Front-of-the-meter batteries are installed by utilities or independent power producers and tied to power plants or transmission lines. These batteries are meant to optimize the grid assets they are tied into.

Renewable power resources like solar and wind are intermittent generators. Batteries allow the smoothing of that supply by shifting demand to pull from the stored energy when wind and solar aren’t producing. Batteries installed at transmission and distribution nodes can allow quicker balancing, minimize transmission losses and provide voltage control. Even fossil fuel plants can benefit from battery storage by providing supply coverage during the time it takes to ramp up facilities and allow plants to operate at capacities where efficiency is maximized.

Being that front of meter storage is tied directly into the grid, there are potential security concerns around foreign-made batteries in the US. In response to these concerns and the growth of the energy storage market, Lithion Battery has built a facility with 2GWh of battery manufacturing capacity in Henderson, NV to provide US made batteries to customers when system or grid security is a concern.

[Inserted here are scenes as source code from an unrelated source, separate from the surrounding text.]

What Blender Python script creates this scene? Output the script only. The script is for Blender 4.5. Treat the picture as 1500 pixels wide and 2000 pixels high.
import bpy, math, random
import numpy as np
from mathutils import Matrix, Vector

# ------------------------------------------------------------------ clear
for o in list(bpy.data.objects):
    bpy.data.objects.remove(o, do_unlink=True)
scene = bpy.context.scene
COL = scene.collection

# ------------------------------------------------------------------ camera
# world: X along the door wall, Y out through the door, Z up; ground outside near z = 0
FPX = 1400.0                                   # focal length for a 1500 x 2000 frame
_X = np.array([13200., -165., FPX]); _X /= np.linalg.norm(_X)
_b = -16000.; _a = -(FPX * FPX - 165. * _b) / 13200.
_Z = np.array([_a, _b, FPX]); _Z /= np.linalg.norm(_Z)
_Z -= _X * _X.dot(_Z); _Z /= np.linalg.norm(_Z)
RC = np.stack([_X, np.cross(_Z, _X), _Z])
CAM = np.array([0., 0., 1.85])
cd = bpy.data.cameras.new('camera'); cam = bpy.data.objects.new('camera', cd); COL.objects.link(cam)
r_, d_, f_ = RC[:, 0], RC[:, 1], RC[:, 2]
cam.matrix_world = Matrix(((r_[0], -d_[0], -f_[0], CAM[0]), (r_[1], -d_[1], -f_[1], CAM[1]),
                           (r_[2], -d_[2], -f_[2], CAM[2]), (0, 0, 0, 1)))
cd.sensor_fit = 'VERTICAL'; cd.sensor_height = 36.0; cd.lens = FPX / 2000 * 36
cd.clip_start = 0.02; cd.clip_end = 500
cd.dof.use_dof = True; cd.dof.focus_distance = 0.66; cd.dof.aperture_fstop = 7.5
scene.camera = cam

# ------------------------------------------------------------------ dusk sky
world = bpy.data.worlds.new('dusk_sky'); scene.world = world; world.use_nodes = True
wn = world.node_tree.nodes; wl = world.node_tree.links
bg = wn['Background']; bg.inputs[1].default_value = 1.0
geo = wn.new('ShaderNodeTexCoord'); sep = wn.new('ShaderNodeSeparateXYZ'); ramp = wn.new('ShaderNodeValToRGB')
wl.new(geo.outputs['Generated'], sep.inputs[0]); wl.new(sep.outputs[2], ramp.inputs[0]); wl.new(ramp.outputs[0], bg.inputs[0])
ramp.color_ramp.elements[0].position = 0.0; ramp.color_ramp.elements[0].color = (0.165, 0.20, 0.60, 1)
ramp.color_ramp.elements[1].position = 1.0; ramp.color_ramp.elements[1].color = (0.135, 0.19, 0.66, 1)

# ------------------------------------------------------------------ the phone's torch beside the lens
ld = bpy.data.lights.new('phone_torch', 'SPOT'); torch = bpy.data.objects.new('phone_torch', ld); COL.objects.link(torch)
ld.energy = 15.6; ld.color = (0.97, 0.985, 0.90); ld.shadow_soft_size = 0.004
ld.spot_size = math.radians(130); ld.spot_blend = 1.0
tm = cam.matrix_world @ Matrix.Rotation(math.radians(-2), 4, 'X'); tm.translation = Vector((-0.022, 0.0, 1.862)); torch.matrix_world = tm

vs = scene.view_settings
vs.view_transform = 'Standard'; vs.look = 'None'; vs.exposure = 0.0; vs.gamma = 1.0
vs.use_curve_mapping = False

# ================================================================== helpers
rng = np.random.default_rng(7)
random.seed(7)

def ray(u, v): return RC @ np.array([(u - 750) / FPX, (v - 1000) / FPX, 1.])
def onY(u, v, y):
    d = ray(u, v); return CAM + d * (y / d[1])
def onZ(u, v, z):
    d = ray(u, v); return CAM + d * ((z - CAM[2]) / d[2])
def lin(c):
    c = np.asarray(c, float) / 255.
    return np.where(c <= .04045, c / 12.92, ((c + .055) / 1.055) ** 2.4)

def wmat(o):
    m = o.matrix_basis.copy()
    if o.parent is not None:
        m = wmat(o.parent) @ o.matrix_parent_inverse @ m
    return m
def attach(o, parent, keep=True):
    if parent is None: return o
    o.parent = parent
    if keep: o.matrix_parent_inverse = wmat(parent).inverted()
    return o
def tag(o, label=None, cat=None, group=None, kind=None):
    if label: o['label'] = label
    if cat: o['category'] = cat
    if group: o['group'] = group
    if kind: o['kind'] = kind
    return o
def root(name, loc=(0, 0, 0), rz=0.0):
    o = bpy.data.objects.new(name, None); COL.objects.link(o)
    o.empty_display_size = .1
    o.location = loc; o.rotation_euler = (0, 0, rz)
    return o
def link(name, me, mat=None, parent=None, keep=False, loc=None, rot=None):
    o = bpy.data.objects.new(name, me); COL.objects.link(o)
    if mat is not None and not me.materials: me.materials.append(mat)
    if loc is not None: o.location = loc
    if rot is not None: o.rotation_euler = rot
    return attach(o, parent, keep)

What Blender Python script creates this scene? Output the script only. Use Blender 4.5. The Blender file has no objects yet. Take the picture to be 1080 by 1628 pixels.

Behind-the-meter (DERs and VPPs)

Behind-the-meter batteries are installed at customer sites as either standalone backup power, or when accessible by a utility or aggregator as part of a Virtual Power Plant (VPP). Behind-the-meter batteries are installed on a customer electrical supply panel and not tied directly into the grid. When not tied into a VPP, batteries allow customers to peak shave (decrease consumption during expensive “peak” times) and provide backup power during outages.

Again, while these alone are beneficial, the greatest value of the stored energy is unlocked when aggregated into a VPP. Aggregation of many distributed resources allows electricity consumers to participate in several incentive programs being offered by utilities and system operators across the country. Batteries can maximize returns by making energy available for both demand response and other ancillary services sold into wholesale energy markets.

Although backup power is a good beginning, more value is to be had in VPPs.